-- START --

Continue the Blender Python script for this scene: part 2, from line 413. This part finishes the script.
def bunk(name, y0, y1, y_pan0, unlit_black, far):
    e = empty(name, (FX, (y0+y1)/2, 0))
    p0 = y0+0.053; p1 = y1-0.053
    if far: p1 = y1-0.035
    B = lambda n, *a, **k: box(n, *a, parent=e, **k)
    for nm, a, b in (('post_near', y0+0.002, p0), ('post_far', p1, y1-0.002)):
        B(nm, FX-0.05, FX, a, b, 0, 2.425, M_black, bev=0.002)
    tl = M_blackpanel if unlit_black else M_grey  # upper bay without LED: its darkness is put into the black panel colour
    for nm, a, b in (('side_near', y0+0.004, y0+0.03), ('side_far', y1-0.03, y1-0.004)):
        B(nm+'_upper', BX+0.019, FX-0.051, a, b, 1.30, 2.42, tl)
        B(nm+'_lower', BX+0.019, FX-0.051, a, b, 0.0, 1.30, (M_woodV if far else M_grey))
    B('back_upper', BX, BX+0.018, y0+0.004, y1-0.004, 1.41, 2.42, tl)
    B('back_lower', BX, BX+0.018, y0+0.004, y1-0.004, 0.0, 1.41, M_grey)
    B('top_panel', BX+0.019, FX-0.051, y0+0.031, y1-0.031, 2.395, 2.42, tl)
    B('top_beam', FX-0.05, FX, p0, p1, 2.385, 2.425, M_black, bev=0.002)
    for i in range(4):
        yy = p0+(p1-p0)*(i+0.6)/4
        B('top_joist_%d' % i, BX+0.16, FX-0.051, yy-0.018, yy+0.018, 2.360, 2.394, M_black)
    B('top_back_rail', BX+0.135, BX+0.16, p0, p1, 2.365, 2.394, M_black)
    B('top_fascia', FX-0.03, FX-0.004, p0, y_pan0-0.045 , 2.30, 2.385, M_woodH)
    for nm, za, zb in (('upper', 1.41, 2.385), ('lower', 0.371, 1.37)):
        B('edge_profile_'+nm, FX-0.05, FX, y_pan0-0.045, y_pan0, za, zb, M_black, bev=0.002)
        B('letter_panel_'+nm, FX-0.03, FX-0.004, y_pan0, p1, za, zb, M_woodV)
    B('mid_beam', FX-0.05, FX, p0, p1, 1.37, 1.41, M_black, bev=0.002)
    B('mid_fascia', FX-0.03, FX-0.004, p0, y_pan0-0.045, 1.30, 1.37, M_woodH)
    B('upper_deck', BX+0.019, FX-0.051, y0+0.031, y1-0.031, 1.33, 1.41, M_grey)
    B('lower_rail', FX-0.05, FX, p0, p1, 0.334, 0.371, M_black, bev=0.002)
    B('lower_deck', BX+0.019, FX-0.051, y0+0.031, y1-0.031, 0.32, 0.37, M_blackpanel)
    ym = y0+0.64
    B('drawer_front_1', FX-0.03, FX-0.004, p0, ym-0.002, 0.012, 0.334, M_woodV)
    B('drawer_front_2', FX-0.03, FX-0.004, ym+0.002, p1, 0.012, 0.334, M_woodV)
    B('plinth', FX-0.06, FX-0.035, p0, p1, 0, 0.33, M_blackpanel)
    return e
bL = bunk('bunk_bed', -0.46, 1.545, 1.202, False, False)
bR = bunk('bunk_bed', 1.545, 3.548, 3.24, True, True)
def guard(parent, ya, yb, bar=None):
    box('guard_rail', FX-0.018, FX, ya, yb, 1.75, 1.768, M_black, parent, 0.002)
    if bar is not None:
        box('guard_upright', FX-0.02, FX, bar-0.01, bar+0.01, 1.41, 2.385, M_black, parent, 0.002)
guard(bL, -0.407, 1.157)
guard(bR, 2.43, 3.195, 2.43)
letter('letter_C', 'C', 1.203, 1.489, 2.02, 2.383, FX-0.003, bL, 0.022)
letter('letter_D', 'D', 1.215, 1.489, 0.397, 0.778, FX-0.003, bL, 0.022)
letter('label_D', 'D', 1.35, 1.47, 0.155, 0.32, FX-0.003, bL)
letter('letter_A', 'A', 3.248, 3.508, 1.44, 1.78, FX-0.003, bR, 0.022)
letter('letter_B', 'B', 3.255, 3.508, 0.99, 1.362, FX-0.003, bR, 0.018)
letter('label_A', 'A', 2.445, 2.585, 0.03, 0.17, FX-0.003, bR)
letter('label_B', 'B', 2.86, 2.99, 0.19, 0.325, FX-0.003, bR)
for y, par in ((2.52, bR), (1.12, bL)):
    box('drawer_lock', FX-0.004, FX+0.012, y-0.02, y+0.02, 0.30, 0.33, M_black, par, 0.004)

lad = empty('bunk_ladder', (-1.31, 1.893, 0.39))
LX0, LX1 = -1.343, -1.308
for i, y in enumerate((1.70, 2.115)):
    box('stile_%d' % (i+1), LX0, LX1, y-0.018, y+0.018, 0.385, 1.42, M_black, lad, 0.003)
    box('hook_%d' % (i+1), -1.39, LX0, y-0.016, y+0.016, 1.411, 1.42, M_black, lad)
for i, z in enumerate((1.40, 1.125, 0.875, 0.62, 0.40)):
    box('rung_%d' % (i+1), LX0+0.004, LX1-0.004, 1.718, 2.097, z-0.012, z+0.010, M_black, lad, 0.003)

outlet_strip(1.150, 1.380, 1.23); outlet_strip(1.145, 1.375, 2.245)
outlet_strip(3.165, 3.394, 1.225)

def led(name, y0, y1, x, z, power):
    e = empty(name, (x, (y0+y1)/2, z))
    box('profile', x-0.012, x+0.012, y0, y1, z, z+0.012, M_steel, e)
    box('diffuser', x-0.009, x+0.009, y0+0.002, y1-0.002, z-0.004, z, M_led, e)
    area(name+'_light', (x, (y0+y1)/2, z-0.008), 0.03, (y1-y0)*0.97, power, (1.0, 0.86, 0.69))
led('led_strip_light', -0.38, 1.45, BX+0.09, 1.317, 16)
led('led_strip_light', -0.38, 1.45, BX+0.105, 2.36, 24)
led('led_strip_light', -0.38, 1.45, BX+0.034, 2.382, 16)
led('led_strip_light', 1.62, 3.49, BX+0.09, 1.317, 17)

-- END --

> _Instructions for the task_
Pull out every line containing "else".

> _Exercise output_
    tl = M_blackpanel if unlit_black else M_grey  # upper bay without LED: its darkness is put into the black panel colour
        B(nm+'_lower', BX+0.019, FX-0.051, a, b, 0.0, 1.30, (M_woodV if far else M_grey))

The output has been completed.